Contoh: Belajar Berbudaya Kepada Cina
Munculnya wacana tersebut disebabkan seni budaya ritual konghuchu adalah warisan leluhur yang harus dilestarikan sepanjang masa. Tidak boleh terkendala ruang dan waktu. Dan dibaliknya ada tujuan mulia yakni bertemu dan berkumpul dengan keluarga dan sanak saudara. Maka itu tidak ada salahnya jika bangsa Indonesia meniru kesuksesan bangsa Cina dalam hal seni budaya dan tradisi ritual khas seperti yang dimiliki oleh suku Jawa, Sunda, Batak, dan lain-lainnya.
e.    Wacana Hukum dan Kriminalitas
Persoalan hukum dan kriminalitas sekalipun bisa dipisahkan, namun keduanya bagaikan dua sisi mata uang, berbeda tapi menjadi satu kesatuan. Kriminalitas menyangkut hukum dan hukum mengelilingi kriminalitas.
Contoh: Bupati Rina Melenggang Dua Jaksa Disoal
Seperti halnya jenis wacana lainnya ciri wacana hukum dan kriminalitas dapat dikenali dari pemilihan kata yang digunakan. Pada contoh tersebut dua jaksa orang yang dikenai status sangkaan perbuatan melawan hukum.
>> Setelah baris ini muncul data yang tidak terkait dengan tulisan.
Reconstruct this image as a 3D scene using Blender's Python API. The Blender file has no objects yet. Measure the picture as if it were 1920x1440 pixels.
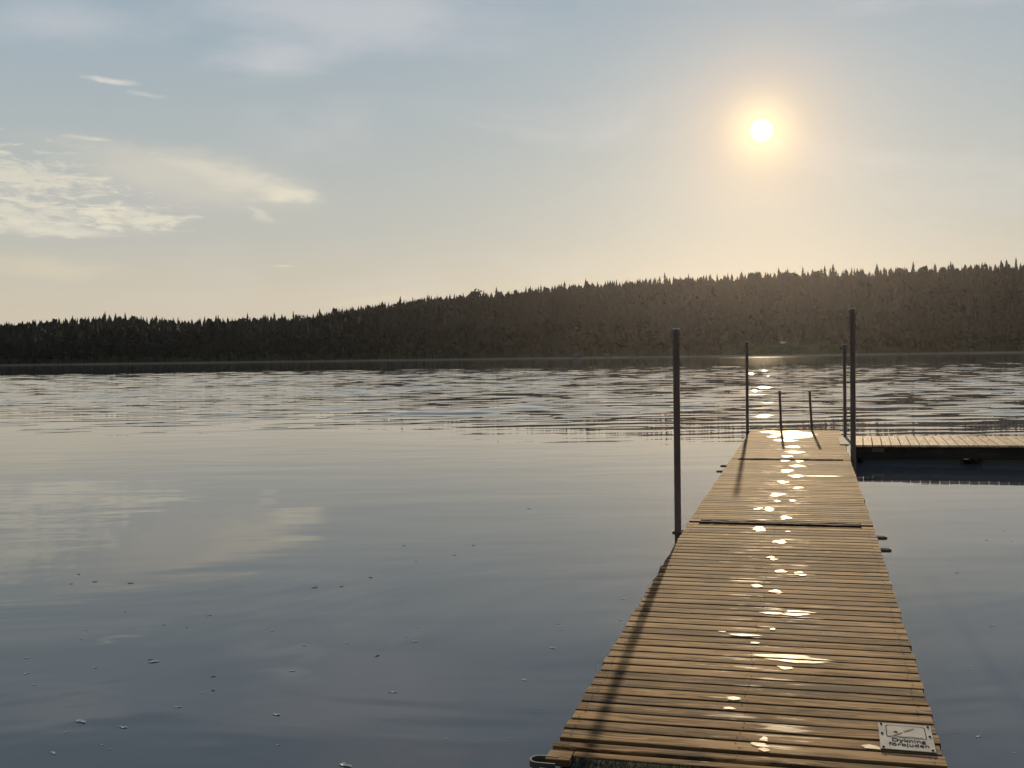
import bpy, bmesh, math, random
import numpy as np
from mathutils import Vector, Matrix

random.seed(7)
RNG = np.random.default_rng(7)
scene = bpy.context.scene
COL = scene.collection
R = math.radians

# ------------------------------------------------------------------ camera
FPX = 2110.0                       # focal length in pixels of the 1920 px wide photograph
CAM_H = 1.64                       # metres above the water
PITCH = math.atan(54 / FPX)
ROLL = 0.0132
cd = bpy.data.cameras.new('camera')
cd.sensor_width = 36.0
cd.lens = FPX / 1920 * 36.0
cd.clip_start = 0.05
cd.clip_end = 20000
cam = bpy.data.objects.new('camera', cd)
COL.objects.link(cam)
cam.matrix_world = (Matrix.Translation((0, 0, CAM_H)) @ Matrix.Rotation(R(90) - PITCH, 4, 'X')
                    @ Matrix.Rotation(-ROLL, 4, 'Z'))
scene.camera = cam
_rot = cam.matrix_world.to_3x3()


def ray(px, py):
    """direction through a point of the 1920 x 1440 photograph"""
    return (_rot @ Vector(((px - 960) / FPX, -(py - 720) / FPX, -1.0))).normalized()


def at(px, py, z=0.0):
    d = ray(px, py)
    return Vector((0, 0, CAM_H)) + d * ((z - CAM_H) / d.z)


def azel(px, py):
    d = ray(px, py)
    return math.atan2(d.x, d.y), math.asin(d.z)


# ------------------------------------------------------------------ world, sun, exposure
SUN_DIR = ray(1428, 244)
SUN_AZ = math.atan2(SUN_DIR.x, SUN_DIR.y)
SUN_EL = math.asin(SUN_DIR.z)
SKY_STRENGTH = 0.07
SUN_STRENGTH = 4.0

sd = bpy.data.lights.new('sun', 'SUN')
sd.energy = SUN_STRENGTH
sd.angle = R(0.55)
sd.color = (1.0, 0.76, 0.47)
sun = bpy.data.objects.new('sun', sd)
COL.objects.link(sun)
sun.rotation_euler = SUN_DIR.to_track_quat('Z', 'Y').to_euler()

scene.view_settings.view_transform = 'Standard'
scene.view_settings.look = 'None'
scene.view_settings.exposure = 0.15
scene.view_settings.gamma = 1.0
scene.view_settings.use_curve_mapping = False

world = bpy.data.worlds.new('World')
scene.world = world
world.use_nodes = True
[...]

Masyarakat anti korupsi Indonesia juga memohon kepada hakim agar memerintahkan jaksa agung, kejaksaan tinggi Jawa Tengah (termohon II) untuk melakukan proses hukum selanjutnya sesuia dengan hukum yang berlaku serta melakukan penyidikan Rina Iryani sebagai tersangka karena diduga telah menikati hasil korupsi bersama terpidana lain.
f.     Wacana Olahraga dan Kesehatan
Sebagai halnya wacana hukum dan kriminalitas, dunia olahraga dan kesehatan juga dibedakan meski sebenarnya tetap berkaitan secara timbal balik. Dalam hal ini pilihan kata atau istilah khusus dan bermakna tertentu baru dapat ditafsirkan dengan benar sepanjang terlebih dahulu diketahui konteks terjadinya wacana tersebut.
Contoh: Waspadai Gejala Buruk Kanker Ovarium
Wacana tersebut membahas tentang gejala terjadinya kanker ovarium dan bagaimana cara mengatasinya.
6.      Wacana Berdasarkan Gaya dan Tujuan
Sebagai bentuk wacana bahasa iklan memiliki ciri dan karakter tertentu. Dalam iklan penggunaan bahasa menjadi salah satu aspek penting bagi keberhasilan iklan. Daya persuasi pada iklan dapat dirasakan pada pemilihan kata.
Contoh: Bangun Rumah itu Seharusnya Tidak Main-main
              untuk Hasil Kokoh Daya Rekat Tinggi Semen Gersik Jagonya
Daya persuasif bahasa iklan dapat dirasakan pada pemilihan kata kokoh, dan daya rekat tinggi. Untuk mendapatkan efek perlokusinya, dituturkan kata “Semen Gersik Jagonya.”